Tritium and Fukushima water

Japan started to pump treated radioactive water from the Fukushima Daiichi nuclear power plant, destroyed in a 2011 earthquake and tsunami, into the Pacific Ocean.

  • China announced it is suspending Japanese seafood imports with immediate effect. South Korea’s largest opposition party has amped up protests.
  • The Fukushima water is being treated by the Tokyo Electric Power Company (TEPCO). Since 2011, TEPCO has been in charge of decommissioning the Fukushima Daiichi power plant, and managing the waste.
  • The water has been treated with multiple techniques, notably the Advanced Liquid Processing System (ALPS), which removes 62 types of radioactive materials. However, it doesn’t remove tritium.

About tritium

  • TEPCO and the Japanese government argue that the concentration of tritium does not exceed international standards, in particular, those of the International Atomic Energy Agency (IAEA), the United Nations’ nuclear watchdog.
  • According to TEPCO’s website, the radiation emitted by tritium is “extremely weak, and can be blocked with a single sheet of paper.
  • It says that one can’t remove tritium because it is identical to hydrogen.

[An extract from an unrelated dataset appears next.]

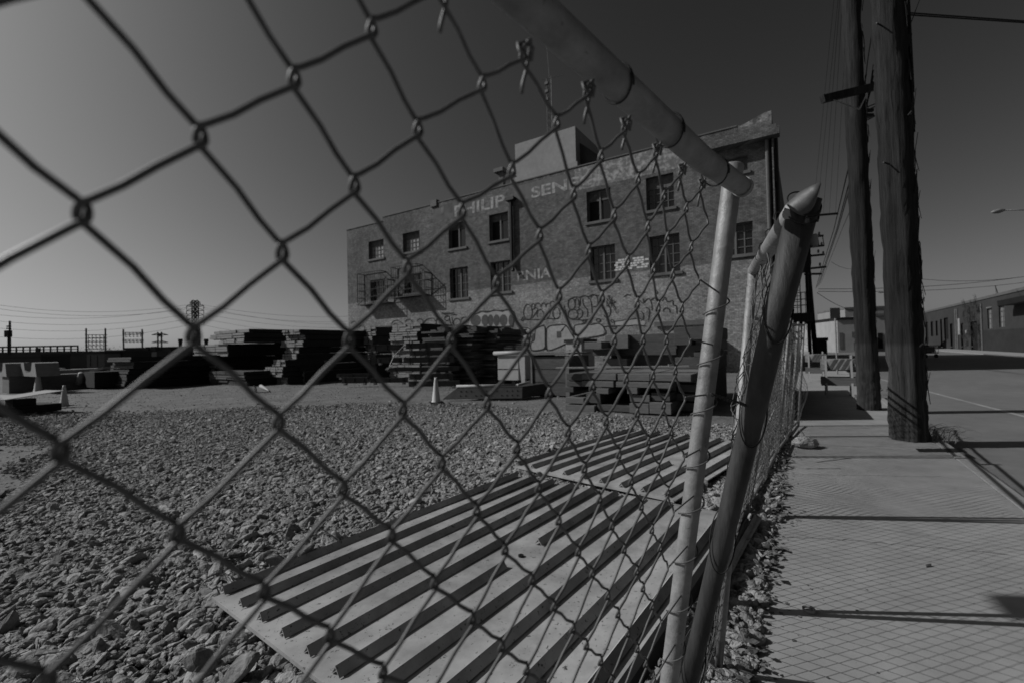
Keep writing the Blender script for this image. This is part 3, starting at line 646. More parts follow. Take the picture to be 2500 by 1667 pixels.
# post and top rail, measured
pt = PL(1801, 470, MO, MN)-MN*.012; pb = PL(1664, 1560, MO, MN)-MN*.012
dpost = (pt-pb).normalized(); p_top = PL(1811, 412, MO, MN)-MN*.014; p_bot = pt-dpost*((pt.z-(.0))/dpost.z)
b = MB(); b.tube([p_top, p_top-dpost*.004, pt, pb, p_bot], [.0150, .0158, .0158, .0158, .0158], 28); post = b.build('post', M['galv'], NP, NB, smooth=True)
b = MB(); b.lathe([(.0167, -.03), (.0167, .006), (.015, .009), (.009, .0105), (.0001, .011)], 24, (0, 0, 0)); cap = b.build('post_cap', M['galv'], NP, smooth=True)
cap.location = p_top-NB; cap.rotation_euler = dpost.to_track_quat('Z', 'Y').to_euler()
r1 = PL(1704, 388, MO, MN)+MN*.004; r0 = PL(1268, 4, MO, MN)+MN*.004; r0 = Vector((0, 0, EYE))+(r0-Vector((0, 0, EYE)))*1.24; dr = (r1-r0).normalized()
rend = PL(1787, 462, MO, MN)+MN*.018
b = MB(); b.tube([r0-dr*1.05, r0, r1, rend], [.0182, .0182, .0165, .0148], 28); b.build('top_rail', M['galv'], NP, NB, smooth=True)
cb = rend-(rend-r1).normalized()*.012; b = MB(); b.tube([cb, cb+(rend-r1).normalized()*.010], .0162, 24); b.build('clamp_band', M['galv'], NP, NB, smooth=False)
b = MB(); b.tube([cb+MU.normalized()*.014, cb+MU.normalized()*.024+MV.normalized()*.002], .0045, 6); b.build('bolt', M['tie'], NP, NB)
lft = r0-dr*1.0; b = MB(); b.tube([lft, lft-dpost*((lft.z)/dpost.z)], .0182, 16); b.build('post', M['galv'], NP, NB, smooth=True)
bl = p_bot+dpost*.05; b = MB(); b.tube([bl, bl-(MU.normalized())*1.75], .0182, 16); b.build('bottom_rail', M['galv'], NP, NB, smooth=True)
# dark wire bands round the rail, selvage twists and ties
def band(b, c, ax, r, wr, turns=1.08, tilt=.15, n=26, pitch=.004):
    x = ax.cross(Vector((.2, .3, .9))).normalized(); y = ax.cross(x); pts = []
    for k in range(int(n*turns)+1):
        a = 2*math.pi*k/n; pts.append(c+(x*math.cos(a)+y*math.sin(a))*(r+wr)+ax*(tilt*r*math.sin(a)+pitch*k/n))
    b.tube(pts, wr, 6)
b = MB()
for (x, y) in ((1500, 205), (1632, 318), (1742, 415)):
    b = MB(); c_ = PL(x, y, MO, MN)+MN*.004; k = min(((q-r0).cross(ray(x, y)).length*0+((r0+dr*(kk/200)-Vector((0, 0, EYE))).normalized()-ray(x, y).normalized()).length, kk/200) for q, kk in ((c_, kk) for kk in range(0, 200)))[1]; band(b, r0+dr*k, dr, .0182, .0011, tilt=.5); b.build('tie_wire', M['tie'], NP, NB, smooth=True)
random.seed(5)
for u in range(-22, 18):
    if u % 2: continue
    b = MB(); P = nearnode(u, 4); dn = -MV.normalized(); sx_ = MU.normalized(); wr = .0015
    pts = [P+sx_*.006+dn*.004+MN*.003, P+sx_*.0055-dn*.005+MN*.004, P+sx_*.001-dn*.0085+MN*.002, P-sx_*.004-dn*.006-MN*.003, P-sx_*.006+dn*.001+MN*.001, P-sx_*.003+dn*.004+MN*.005]
    b.tube(pts, wr, 7)
    pts = [P-sx_*.002-dn*.006+MN*.005, P+sx_*.002-dn*.0095+MN*.004, P+sx_*.007-dn*.006, P+sx_*.0085+dn*.008-MN*.003, P+sx_*.007+dn*.018-MN*.004, P+sx_*.0065+dn*random.uniform(.022, .03)-MN*.004]
    b.tube(pts, wr, 7)
    if u > 2 and u % 4 == 0: b.tube([P+sx_*.003-dn*.004, P+sx_*.010-dn*.009-MN*.004, P+sx_*.018-dn*.016-MN*.010], wr*.8, 6)
    b.build('selvage_knot', M['wire'], NP, NB, smooth=True)
# loops that lash the mesh edge round the post
b = MB()
for v in range(1, -32, -2):
    uu = 17 if (17+v) % 2 == 0 else 16
    P = nearnode(uu, v); q = (P-pt).dot(dpost); c_ = pt+dpost*q
    x = -MU.normalized(); y = MN
    pts = [P+MN*.003]
    for k in range(15):
        a = math.pi*(.95-k*1.25/14*1.0); pts.append(c_-dpost*(.006+.0026*k)+(x*math.cos(math.pi-a)*-1+y*math.sin(a))*.0202)
    b.tube(pts, .0014, 6)
b.build('lashing_wire', M['wire'], NP, NB, smooth=True)

# ---- second panel, folded edge-on behind the first, with a pinched rail end at its top
def LP(px, py, Y): return D(px, py, Y)
n0 = LP(1962, 500, .74); n1 = LP(1720, 1500, .92); dn2 = (n1-n0).normalized(); n2 = n0+dn2*((n0.z-.0)/-dn2.z)
f0 = LP(1838, 668, 1.75); f1 = LP(1784, 1290, 2.0); dnf = (f1-f0).normalized(); f2 = f0+dnf*((f0.z)/-dnf.z)
P2 = thing('chain_link_fence', 'folded chain-link panel seen edge-on behind the front post, pinched rail end at its top', 'fence panel', Vector((n2.x, n2.y, 0))); O2 = Vector(P2.location)
b = MB(); b.tube([n0-dn2*.01, n0+dn2*.2, n0+dn2*.8, n2], [.024, .0205, .0175, .0165], 28); b.build('post', M['galv_old'], P2, O2, smooth=True)
tip = LP(2003, 447, .70); ra = LP(1946, 512, .735); rb = LP(1905, 572, .82); rc = LP(1862, 628, 1.25); 
b = MB()
# pinched end: a tube flattened to a blade
sec = [(tip, .001, .002), (tip.lerp(ra, .25), .0045, .010), (tip.lerp(ra, .6), .011, .0185), (tip.lerp(ra, .9), .017, .019), (ra, .0185, .0185)]
ax = (tip-ra).normalized(); sx_ = ax.cross(Vector((1, 0, .2))).normalized(); sy_ = ax.cross(sx_); nn = 24
for c_, a_, e_ in sec:
    for q in range(nn): t_ = 2*math.pi*q/nn; b.v.append(c_+sy_*math.cos(t_)*a_+sx_*math.sin(t_)*e_)
for k in range(4):
    for q in range(nn): i = k*nn+q; j = k*nn+(q+1) % nn; b.f.append((i, j, j+nn, i+nn))
b.f.append(tuple(range(nn))); b.build('rail_end', M['tin'], P2, O2, smooth=True)
b = MB(); b.tube([ra, rb, rc, f0+Vector((0, 0, .012)), f0+dnf*.05], [.0185, .0180, .0178, .0178, .0178], 24); b.build('top_rail', M['galv'], P2, O2, smooth=True)
b = MB(); b.tube([f0, f1, f2], .0178, 16); b.build('post', M['galv'], P2, O2, smooth=True)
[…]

So removing it, chemically extracting it from wastewater becomes quite impossible.
  • Tritium is easily absorbed by the bodies of living creatures when it is in the form of tritiated water, and rapidly distributed throughout bodies via blood.
  • Since tritiated water can pass through the placenta, it could lead to developmental effects in babies when ingested by pregnant women.
  • Tritium is produced naturally in the upper atmosphere when cosmic rays strike nitrogen molecules in the air.
  • Tritium is also produced during nuclear weapons explosions, and as a byproduct in nuclear reactors.
  • Although tritium can be a gas, its most common form is in water because radioactive tritium reacts with oxygen to form water.